Tuesday, April 22, 2008

Dilbert.com Relaunches with Web 2.0 Flavor

How does a comic strip upgrade to Web 2.0? The answer may well be the direction that Dilbert creator Scott Adams and his distributor, United Media, have chosen with a relaunch of the iconic strip's Web site, Dilbert.com. Adams and United Media are now inviting Dilbert fans to the site for a series of new interactive features. The most interesting of these is a three-pronged approach to what is being called "mashups": giving readers the ability to create their own versions of Dilbert strips. There are three ways this works. The first, known as "punch line," will allow readers to write their own ending to an original Dilbert comic, adding new words to the drawing for the last frame of the strip. This is a lot like the New Yorker magazine's cartoon caption contest, except in the case of Dilbert.com, it's not a contest but rather a way for readers to share their wit with the Internet. A second feature coming in May will allow readers to add their own words to an entire strip. So, they'll be presented with a fully drawn Dilbert comic, but will be tasked with writing the dialogue.
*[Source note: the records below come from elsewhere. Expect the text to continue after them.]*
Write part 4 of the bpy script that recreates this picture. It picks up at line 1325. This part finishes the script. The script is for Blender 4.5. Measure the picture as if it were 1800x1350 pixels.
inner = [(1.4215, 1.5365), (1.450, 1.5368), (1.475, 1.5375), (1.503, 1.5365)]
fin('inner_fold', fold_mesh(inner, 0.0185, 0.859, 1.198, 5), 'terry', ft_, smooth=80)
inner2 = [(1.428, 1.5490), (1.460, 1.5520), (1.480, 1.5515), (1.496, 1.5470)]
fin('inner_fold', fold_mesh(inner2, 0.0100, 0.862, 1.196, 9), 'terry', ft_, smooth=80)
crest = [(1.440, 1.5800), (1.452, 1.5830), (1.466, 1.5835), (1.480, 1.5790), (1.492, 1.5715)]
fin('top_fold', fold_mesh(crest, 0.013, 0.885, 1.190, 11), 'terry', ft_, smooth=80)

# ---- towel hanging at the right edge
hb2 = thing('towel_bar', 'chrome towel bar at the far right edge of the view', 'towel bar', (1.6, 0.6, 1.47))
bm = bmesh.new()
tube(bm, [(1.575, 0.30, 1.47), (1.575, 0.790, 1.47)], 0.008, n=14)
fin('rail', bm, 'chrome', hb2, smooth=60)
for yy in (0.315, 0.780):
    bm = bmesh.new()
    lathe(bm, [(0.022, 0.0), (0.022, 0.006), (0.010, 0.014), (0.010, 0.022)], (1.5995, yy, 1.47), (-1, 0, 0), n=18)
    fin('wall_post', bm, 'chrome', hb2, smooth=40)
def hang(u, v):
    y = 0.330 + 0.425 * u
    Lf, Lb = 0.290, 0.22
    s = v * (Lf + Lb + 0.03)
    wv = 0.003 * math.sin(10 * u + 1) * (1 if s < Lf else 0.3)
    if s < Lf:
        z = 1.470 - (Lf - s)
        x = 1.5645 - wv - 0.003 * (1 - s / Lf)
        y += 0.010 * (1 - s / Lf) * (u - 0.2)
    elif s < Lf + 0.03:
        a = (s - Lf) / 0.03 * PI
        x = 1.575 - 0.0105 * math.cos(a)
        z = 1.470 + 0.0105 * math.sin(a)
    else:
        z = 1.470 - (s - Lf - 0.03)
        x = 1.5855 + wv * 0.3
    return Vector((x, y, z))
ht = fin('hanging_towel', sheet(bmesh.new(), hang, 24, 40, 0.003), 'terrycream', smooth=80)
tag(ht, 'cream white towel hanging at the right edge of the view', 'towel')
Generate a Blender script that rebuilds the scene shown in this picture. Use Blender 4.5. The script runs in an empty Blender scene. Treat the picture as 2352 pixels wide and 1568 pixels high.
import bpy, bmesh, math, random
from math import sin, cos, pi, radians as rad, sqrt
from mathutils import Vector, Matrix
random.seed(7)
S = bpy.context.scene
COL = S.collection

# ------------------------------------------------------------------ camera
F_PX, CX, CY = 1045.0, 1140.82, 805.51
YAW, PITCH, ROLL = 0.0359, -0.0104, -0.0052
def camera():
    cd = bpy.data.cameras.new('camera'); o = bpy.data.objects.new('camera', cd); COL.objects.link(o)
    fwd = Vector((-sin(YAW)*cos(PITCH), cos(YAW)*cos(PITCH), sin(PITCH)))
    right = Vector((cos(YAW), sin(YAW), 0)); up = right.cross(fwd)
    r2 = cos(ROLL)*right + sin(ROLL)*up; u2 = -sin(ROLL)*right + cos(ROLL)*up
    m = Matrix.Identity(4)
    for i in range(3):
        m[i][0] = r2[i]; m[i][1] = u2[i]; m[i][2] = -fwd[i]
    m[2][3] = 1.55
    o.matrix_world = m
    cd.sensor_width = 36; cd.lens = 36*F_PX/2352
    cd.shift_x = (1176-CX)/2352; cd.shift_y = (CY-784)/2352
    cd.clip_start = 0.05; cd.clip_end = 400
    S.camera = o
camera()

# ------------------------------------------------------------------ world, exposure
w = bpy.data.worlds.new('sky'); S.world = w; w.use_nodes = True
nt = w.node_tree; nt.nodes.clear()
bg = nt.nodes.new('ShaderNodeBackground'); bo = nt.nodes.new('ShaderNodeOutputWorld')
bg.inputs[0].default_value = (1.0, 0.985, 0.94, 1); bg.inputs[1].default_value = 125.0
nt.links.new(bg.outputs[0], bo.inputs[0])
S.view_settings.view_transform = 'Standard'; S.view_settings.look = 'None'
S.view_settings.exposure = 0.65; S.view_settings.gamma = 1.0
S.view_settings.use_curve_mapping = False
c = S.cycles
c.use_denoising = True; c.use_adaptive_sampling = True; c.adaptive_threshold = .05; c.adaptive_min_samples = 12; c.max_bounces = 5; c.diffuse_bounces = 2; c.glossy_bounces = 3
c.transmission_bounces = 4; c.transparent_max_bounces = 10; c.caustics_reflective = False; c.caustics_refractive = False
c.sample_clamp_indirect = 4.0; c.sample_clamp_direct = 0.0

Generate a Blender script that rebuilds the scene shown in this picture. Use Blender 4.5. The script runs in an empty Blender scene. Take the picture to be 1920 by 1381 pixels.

And also coming in May, I'm told, will be a feature which will allow fans to write the dialogue for a single panel of a Dilbert strip and then share it with others, who will then write for the remaining panels. Adams himself is expected to randomly write dialogue for strips. This is the bulk of the Web 2.0-ish elements of the relaunched site, according to United Media. There will also be access to animated versions of existing Dilbert strips, as well as free access to the Dilbert archives, for now just back to 2001, and later, to the cartoon's entire history. That's nice since, as I understand it, the archives have traditionally only stretched back 30 days.